PROBLEM DETAILS
Find all lines in the listing that include the word "high", then copy them.

(Rows from a 3D scene dataset)
★ ★ ★
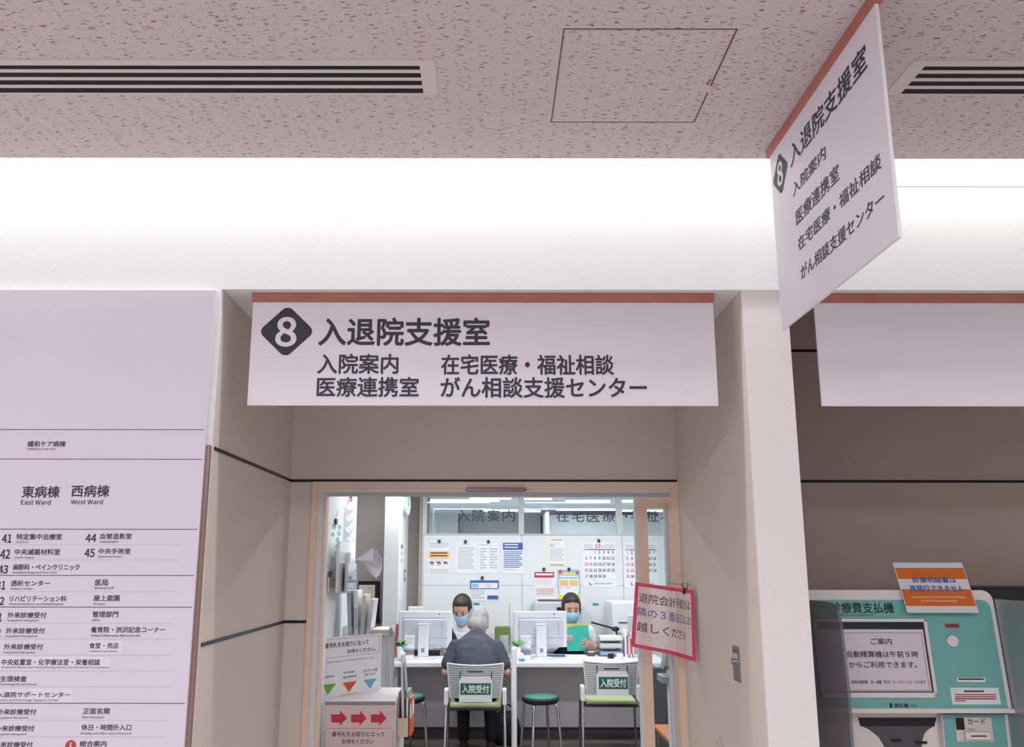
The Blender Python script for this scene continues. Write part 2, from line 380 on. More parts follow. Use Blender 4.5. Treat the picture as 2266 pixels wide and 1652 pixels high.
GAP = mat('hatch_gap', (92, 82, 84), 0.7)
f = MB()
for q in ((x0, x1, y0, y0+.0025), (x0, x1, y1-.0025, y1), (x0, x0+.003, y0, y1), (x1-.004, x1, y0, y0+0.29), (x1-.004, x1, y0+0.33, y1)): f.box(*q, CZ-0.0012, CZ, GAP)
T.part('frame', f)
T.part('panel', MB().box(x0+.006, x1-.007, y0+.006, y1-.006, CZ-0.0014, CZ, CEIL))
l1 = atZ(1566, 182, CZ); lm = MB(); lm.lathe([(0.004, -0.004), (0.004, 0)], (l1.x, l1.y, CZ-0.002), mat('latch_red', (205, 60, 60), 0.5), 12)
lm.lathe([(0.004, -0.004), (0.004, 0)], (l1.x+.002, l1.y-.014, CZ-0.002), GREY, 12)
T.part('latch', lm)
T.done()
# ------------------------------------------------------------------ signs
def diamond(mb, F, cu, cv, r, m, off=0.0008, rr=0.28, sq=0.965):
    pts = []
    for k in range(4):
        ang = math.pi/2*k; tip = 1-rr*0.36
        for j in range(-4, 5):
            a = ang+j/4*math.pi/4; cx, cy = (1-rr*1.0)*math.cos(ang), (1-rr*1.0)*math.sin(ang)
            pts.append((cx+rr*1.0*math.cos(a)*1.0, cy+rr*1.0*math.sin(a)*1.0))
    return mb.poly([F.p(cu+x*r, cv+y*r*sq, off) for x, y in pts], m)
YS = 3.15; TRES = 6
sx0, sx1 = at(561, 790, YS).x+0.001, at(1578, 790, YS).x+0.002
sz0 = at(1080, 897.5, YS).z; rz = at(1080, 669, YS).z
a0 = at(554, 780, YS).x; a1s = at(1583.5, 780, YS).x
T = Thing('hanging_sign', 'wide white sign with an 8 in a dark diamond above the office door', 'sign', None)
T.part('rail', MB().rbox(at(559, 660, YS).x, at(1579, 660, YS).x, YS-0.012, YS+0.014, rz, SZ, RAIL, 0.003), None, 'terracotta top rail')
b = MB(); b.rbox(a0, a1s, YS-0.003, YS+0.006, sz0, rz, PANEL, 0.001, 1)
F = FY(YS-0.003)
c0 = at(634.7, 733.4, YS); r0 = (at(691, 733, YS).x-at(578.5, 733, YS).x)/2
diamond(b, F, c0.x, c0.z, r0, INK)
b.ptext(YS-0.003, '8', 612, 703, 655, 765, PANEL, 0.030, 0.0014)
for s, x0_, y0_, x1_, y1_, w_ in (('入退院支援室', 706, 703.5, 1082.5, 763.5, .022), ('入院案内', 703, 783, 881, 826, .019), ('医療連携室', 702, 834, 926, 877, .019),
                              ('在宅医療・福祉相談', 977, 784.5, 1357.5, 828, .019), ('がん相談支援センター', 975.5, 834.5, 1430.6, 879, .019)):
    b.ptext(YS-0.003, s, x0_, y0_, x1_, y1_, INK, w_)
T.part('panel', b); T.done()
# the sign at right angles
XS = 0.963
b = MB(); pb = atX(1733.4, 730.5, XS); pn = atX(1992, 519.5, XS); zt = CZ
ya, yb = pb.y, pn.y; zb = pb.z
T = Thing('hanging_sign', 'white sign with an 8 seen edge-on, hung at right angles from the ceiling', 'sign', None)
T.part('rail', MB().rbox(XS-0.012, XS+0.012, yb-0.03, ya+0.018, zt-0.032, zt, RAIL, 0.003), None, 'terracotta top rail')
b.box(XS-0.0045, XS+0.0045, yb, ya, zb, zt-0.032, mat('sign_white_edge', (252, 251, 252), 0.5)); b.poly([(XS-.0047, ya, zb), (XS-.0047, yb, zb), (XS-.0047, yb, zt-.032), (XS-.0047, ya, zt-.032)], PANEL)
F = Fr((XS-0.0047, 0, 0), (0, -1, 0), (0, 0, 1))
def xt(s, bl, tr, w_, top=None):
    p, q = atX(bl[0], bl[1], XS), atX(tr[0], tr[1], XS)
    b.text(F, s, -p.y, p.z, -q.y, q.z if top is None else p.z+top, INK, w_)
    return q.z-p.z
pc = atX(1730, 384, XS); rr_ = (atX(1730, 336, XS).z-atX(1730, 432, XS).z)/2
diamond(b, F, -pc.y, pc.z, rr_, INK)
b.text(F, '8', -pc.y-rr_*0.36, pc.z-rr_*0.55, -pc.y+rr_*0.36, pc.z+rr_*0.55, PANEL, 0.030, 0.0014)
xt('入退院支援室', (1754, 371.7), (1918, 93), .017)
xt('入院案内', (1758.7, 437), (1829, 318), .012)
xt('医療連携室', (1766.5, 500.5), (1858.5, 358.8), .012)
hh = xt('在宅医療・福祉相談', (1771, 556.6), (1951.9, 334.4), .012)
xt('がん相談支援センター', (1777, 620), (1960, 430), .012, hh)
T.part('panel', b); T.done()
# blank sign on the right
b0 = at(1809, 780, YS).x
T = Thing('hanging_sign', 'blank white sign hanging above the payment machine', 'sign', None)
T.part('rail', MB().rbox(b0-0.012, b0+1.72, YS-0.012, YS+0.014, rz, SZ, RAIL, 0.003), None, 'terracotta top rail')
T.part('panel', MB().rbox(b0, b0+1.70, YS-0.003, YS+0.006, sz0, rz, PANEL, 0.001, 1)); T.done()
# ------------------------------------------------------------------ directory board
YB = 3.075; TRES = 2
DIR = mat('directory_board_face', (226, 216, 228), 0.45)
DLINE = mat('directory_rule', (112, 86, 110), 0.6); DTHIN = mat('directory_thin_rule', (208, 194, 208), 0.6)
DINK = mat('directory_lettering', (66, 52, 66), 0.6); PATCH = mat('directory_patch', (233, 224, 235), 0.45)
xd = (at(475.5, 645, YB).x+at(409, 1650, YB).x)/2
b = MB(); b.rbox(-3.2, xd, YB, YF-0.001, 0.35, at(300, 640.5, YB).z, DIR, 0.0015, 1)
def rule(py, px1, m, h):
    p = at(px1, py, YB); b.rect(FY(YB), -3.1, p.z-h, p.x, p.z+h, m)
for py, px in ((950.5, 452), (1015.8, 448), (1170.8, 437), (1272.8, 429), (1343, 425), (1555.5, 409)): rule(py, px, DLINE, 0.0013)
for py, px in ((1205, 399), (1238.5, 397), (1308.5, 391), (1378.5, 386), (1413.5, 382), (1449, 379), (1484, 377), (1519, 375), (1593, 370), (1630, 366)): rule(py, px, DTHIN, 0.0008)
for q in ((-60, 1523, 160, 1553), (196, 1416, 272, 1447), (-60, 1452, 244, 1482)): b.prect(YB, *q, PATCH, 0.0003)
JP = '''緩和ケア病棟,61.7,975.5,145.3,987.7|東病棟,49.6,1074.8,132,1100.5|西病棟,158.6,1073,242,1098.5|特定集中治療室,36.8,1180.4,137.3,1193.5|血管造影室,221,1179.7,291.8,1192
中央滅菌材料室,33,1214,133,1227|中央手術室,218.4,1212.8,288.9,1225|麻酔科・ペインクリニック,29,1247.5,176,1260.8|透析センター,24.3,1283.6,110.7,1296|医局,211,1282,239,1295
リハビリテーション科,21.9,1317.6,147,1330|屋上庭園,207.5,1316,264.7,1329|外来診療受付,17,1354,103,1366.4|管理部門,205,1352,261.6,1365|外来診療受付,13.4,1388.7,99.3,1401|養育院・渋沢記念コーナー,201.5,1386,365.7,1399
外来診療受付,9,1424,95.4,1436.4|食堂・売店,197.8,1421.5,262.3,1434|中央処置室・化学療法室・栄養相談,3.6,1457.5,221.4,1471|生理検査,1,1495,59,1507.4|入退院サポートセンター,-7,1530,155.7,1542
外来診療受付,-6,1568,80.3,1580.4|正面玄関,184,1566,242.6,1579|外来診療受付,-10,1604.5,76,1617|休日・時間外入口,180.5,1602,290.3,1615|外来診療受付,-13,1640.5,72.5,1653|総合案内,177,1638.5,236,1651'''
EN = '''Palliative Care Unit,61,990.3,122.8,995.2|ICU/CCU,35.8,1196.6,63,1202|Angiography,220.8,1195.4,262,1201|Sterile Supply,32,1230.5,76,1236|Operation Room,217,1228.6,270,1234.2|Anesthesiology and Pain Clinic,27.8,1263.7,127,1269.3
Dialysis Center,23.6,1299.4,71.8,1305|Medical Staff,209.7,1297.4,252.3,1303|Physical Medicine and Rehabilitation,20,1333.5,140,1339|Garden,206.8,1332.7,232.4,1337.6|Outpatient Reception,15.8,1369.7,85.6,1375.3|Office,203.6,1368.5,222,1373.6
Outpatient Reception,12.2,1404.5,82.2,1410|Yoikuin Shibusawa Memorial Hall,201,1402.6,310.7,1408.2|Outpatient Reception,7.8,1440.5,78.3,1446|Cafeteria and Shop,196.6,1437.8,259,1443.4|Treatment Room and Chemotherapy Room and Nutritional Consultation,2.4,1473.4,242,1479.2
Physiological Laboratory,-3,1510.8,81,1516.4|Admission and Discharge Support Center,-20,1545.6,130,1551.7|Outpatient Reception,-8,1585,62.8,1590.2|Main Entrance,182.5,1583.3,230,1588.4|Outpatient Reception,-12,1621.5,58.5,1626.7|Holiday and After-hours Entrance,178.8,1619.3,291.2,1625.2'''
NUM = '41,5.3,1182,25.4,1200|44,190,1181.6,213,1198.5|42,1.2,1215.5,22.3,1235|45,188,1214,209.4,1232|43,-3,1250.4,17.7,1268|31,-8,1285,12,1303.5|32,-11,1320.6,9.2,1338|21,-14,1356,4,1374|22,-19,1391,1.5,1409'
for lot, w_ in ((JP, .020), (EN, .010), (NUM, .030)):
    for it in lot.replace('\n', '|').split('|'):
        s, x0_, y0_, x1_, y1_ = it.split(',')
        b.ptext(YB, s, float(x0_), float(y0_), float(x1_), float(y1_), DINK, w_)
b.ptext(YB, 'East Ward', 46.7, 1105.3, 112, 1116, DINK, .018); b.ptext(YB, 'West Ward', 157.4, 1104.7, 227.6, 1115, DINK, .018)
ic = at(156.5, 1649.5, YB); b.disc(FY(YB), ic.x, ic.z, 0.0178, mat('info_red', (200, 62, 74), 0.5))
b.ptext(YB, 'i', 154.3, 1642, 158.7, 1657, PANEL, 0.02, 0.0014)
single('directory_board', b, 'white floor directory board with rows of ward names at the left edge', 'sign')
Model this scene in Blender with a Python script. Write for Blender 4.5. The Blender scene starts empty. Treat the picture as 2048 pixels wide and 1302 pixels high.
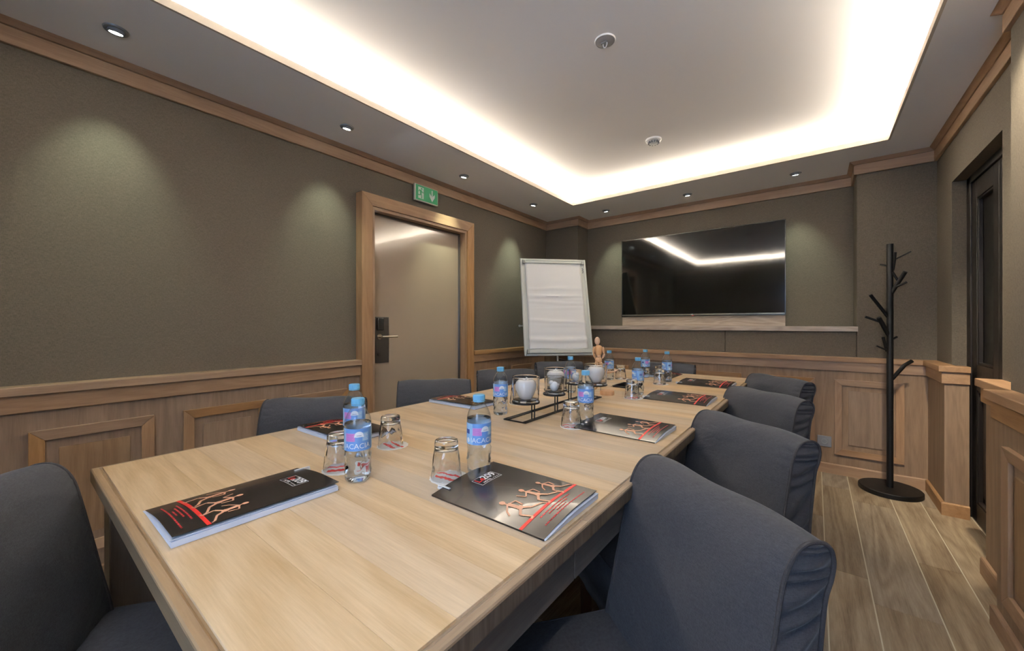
★ ★ ★
COMPLETED EXERCISE
The Blender Python script for this scene continues. Write part 2, from line 380 on. More parts follow. Use Blender 4.5. Treat the picture as 2266 pixels wide and 1652 pixels high.
Model this scene in Blender with a Python script. Write for Blender 4.5. The Blender scene starts empty. Treat the picture as 2048 pixels wide and 1302 pixels high.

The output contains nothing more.